┌──
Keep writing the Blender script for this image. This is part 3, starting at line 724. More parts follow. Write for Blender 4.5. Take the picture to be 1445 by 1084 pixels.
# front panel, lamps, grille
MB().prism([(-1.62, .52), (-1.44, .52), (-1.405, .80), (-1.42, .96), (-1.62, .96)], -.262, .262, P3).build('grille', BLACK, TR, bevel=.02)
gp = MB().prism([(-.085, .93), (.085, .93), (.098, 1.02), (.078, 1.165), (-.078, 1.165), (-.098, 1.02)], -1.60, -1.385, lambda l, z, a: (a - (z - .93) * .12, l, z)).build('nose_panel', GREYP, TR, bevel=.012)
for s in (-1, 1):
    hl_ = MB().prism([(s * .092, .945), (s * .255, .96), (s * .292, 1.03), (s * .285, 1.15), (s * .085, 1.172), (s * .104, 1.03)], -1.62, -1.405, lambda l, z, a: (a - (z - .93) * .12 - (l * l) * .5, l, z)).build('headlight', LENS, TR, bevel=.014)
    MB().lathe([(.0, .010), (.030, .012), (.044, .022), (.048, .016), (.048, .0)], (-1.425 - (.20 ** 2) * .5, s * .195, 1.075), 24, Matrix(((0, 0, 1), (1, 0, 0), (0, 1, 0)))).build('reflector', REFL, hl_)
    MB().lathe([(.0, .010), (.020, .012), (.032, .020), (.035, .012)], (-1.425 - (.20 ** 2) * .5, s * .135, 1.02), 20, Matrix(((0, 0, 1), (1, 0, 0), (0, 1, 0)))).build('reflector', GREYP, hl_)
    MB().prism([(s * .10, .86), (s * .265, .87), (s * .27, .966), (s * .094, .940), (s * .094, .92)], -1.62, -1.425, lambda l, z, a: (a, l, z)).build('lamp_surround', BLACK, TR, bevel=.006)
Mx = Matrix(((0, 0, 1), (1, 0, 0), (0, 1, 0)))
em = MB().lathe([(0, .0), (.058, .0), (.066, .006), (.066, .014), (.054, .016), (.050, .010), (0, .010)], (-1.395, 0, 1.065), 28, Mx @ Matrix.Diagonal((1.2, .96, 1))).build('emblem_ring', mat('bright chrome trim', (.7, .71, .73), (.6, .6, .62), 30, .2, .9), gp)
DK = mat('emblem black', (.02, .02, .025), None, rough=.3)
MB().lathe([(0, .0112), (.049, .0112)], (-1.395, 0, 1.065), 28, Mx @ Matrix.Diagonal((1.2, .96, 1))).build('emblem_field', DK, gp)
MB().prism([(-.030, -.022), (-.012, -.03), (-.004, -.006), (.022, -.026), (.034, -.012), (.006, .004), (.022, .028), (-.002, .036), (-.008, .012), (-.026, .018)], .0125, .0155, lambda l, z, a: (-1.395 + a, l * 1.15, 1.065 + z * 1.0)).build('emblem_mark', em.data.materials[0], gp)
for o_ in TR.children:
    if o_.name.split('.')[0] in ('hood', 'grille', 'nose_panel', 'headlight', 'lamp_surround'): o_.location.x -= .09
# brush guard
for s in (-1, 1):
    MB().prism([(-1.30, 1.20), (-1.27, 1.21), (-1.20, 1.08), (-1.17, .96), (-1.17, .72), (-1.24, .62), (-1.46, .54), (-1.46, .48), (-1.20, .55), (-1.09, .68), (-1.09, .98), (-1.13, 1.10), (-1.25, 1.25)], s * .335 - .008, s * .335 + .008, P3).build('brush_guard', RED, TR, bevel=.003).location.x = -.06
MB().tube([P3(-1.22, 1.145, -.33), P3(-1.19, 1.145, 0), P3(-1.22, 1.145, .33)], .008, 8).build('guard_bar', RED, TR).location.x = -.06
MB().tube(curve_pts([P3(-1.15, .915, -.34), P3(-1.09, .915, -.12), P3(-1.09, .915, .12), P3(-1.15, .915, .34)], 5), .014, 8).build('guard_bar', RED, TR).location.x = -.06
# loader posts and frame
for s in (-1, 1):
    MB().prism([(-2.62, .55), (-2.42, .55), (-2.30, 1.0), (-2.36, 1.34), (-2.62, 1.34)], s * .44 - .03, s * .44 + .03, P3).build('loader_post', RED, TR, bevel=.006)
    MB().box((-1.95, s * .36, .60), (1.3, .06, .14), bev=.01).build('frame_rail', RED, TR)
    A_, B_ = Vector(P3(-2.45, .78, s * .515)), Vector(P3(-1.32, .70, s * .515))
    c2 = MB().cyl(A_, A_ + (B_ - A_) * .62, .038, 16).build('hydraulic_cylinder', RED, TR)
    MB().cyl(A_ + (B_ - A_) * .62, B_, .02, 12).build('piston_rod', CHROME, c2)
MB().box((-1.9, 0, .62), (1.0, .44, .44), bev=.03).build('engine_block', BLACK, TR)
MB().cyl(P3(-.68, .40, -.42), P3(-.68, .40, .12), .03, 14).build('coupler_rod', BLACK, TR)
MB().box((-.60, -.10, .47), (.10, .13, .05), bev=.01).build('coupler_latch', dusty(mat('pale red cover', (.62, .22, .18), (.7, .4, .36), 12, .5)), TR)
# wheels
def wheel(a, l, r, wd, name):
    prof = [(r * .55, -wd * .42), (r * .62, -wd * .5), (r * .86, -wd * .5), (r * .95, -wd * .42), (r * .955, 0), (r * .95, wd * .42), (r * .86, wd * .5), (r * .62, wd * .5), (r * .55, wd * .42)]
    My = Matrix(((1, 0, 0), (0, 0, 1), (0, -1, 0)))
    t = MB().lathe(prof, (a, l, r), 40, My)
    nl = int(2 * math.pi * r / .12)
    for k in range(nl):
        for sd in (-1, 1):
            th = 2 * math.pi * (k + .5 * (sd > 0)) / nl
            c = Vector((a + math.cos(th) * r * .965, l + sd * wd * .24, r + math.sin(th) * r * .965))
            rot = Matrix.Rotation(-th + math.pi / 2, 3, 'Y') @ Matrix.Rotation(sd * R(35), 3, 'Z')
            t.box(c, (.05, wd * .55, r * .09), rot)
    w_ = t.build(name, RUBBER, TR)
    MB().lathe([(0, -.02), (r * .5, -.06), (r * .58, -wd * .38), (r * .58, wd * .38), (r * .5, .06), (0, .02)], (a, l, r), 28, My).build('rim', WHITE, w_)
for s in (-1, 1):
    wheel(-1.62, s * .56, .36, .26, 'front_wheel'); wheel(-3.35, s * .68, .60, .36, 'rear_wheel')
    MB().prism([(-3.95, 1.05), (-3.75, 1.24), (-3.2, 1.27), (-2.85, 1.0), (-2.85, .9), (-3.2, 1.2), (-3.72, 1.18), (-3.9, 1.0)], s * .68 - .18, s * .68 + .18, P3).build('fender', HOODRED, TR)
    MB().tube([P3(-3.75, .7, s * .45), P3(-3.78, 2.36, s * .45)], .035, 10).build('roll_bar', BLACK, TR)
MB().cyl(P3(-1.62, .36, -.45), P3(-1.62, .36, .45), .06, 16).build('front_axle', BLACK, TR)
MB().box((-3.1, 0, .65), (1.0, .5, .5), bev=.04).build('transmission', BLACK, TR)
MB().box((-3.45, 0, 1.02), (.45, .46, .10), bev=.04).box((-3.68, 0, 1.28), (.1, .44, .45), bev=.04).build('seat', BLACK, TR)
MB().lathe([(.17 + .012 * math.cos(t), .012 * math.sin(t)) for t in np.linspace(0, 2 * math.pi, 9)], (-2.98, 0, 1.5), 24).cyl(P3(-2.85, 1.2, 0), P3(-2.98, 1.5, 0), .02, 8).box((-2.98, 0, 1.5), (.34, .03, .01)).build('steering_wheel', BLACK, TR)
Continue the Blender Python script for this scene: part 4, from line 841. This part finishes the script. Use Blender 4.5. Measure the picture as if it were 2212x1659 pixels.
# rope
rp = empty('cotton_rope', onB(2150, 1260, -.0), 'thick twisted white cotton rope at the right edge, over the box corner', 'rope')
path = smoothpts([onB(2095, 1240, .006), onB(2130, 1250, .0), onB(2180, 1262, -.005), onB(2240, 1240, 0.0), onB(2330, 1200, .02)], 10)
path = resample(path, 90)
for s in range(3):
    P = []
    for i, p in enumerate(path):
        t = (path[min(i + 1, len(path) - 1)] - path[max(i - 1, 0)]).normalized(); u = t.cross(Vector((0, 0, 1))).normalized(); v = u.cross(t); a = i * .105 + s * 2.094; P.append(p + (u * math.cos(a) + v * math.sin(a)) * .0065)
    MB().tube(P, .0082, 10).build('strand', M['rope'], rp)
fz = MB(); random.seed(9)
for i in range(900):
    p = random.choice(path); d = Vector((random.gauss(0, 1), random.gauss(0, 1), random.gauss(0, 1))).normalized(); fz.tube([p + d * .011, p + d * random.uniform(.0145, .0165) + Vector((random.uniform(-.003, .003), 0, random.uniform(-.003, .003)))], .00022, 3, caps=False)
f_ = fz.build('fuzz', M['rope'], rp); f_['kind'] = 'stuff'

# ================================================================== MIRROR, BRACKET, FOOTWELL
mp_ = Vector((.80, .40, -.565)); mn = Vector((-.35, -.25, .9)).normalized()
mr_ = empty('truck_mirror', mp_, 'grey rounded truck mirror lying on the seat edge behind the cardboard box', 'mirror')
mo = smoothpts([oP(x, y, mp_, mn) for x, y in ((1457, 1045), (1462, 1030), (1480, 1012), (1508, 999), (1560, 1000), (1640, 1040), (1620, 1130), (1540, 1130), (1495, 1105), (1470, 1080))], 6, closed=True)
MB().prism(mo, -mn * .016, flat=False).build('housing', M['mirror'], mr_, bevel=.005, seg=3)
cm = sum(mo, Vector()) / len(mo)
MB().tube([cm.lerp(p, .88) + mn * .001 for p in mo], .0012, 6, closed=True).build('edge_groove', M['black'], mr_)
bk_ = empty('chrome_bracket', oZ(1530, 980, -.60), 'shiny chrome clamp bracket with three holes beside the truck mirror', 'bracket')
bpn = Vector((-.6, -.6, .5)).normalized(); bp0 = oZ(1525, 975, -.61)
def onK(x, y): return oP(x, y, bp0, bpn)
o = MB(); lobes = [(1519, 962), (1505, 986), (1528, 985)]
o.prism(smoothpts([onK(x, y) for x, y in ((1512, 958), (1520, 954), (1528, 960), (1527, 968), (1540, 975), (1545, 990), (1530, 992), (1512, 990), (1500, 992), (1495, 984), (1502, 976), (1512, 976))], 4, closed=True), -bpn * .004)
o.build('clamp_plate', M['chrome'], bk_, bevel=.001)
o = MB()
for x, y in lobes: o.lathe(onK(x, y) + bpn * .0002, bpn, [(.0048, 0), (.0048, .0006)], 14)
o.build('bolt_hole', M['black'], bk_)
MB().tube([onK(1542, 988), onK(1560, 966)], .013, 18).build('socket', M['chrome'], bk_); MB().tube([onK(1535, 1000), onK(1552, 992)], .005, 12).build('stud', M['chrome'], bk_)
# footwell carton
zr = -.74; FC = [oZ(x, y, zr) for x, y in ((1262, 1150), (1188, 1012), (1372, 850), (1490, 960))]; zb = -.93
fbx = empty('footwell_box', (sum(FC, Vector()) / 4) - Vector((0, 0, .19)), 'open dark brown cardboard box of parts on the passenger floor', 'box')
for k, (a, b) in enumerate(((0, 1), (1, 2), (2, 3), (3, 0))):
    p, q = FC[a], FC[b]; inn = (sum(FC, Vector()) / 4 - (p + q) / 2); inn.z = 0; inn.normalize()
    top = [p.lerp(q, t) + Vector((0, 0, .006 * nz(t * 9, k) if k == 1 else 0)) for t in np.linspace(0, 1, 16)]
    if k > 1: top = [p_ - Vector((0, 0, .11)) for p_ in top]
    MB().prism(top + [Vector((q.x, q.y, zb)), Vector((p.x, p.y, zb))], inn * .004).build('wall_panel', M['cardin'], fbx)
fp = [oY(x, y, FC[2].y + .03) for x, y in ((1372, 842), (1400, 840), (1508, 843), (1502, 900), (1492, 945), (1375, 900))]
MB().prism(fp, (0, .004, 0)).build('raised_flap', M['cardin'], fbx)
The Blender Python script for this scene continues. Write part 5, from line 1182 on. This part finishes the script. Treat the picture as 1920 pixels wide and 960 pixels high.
└──
Extract, unchanged, the closing run of lines that opens with the line containing "inn * .004).build('wall_panel', M['cardin'], fbx)" and ends with the last line.

    MB().prism(top + [Vector((q.x, q.y, zb)), Vector((p.x, p.y, zb))], inn * .004).build('wall_panel', M['cardin'], fbx)
fp = [oY(x, y, FC[2].y + .03) for x, y in ((1372, 842), (1400, 840), (1508, 843), (1502, 900), (1492, 945), (1375, 900))]
MB().prism(fp, (0, .004, 0)).build('raised_flap', M['cardin'], fbx)
The Blender Python script for this scene continues. Write part 5, from line 1182 on. This part finishes the script. Treat the picture as 1920 pixels wide and 960 pixels high.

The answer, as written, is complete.